Bij voerballen kunnen brokjes in een holle plastic bal worden gedaan, waarin een kleine opening zit. Door de bal over de grond te rollen kan de hond daar de brokjes uit laten vallen. Een andere vorm zijn de stevige rubberen kegels met een holte waarin bijvoorbeeld een deel van zijn brokjes of vers voer gestopt kan worden. De hond is nu een tijd bezig om zijn voer te krijgen en heeft zo een lichamelijke én geestelijke uitdaging. Ook bestaan er diverse puzzels met schuifjes waaronder brokjes verstopt kunnen worden, bakjes die opengeduwd of getrokken kunnen worden en andere hersenkrakers van verschillende moeilijkheidsgraden.

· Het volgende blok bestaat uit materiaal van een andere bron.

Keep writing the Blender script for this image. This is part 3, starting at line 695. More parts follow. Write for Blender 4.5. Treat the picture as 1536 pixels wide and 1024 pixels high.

Daarnaast kunt u ook zelf aan de slag. Van lege doosjes of lege plastic flessen is met wat creativiteit een leuke puzzel te maken. Ook textiel is een bruikbaar materiaal; denk aan het oprollen van een stevige doek of mat waar u tijdens het rollen brokjes tussen verstopt zodat de hond het met zijn neus of poten weer uit kan rollen, of een ‘speurmatje’ waarbij u allerlei lappen op een ondergrond naait waar u brokjes in en onder kunt verstoppen. Een eenvoudige uitdaging voor de beginnende ‘puzzelaar’ is een bak met krantenproppen waartussen u brokjes strooit. Met drie lege bloempotjes en een brokje speelt u met de hond ‘balletje, balletje’: doe het brokje onder één van de potjes, hussel de potjes al schuivend door elkaar en laat de hond snuffelen waar zijn brokje verstopt is.

Kijk eens op internet rond naar verschillende zelfmaak-ideeën voor denkwerk voor de hond. Dat is vaak ook leuk om samen met de kinderen te maken. Let ook hier weer op de veiligheid van het materiaal en blijf er altijd bij als de hond met de puzzel bezig is.